Refer to the exhibit. Which component of the cipher suite provides perfect forward secrecy?
ECDHE uses ephemeral keys, ensuring forward secrecy.
Why this answer
ECDHE (Elliptic Curve Diffie-Hellman Ephemeral) provides perfect forward secrecy (PFS) because it generates a unique, ephemeral session key for each TLS session. If the long-term private key is compromised, past session keys cannot be derived, as the ephemeral keys are discarded after use.
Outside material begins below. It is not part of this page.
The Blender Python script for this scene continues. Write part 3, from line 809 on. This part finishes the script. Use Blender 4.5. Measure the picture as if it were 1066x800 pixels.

This is defined in RFC 4492 and is a core property of ephemeral Diffie-Hellman key exchange.
Exam trap
ISC2 often tests the distinction between the protocol version (TLS 1.2) and the cipher suite components that actually implement PFS, leading candidates to incorrectly select TLS 1.2 because they associate it with modern security features.
How to eliminate wrong answers
Option B (TLS 1.2) is wrong because TLS 1.2 is a protocol version, not a component that provides PFS; it can support PFS if ECDHE or DHE cipher suites are negotiated, but the protocol itself does not guarantee PFS. Option C (AES256-GCM) is wrong because AES256-GCM is a symmetric encryption and authenticated encryption algorithm (AEAD) that protects data confidentiality and integrity, but it does not influence key exchange or provide PFS. Option D (SHA384) is wrong because SHA384 is a hash function used for message authentication in HMAC or for integrity checks in TLS, and it has no role in establishing ephemeral keys or PFS.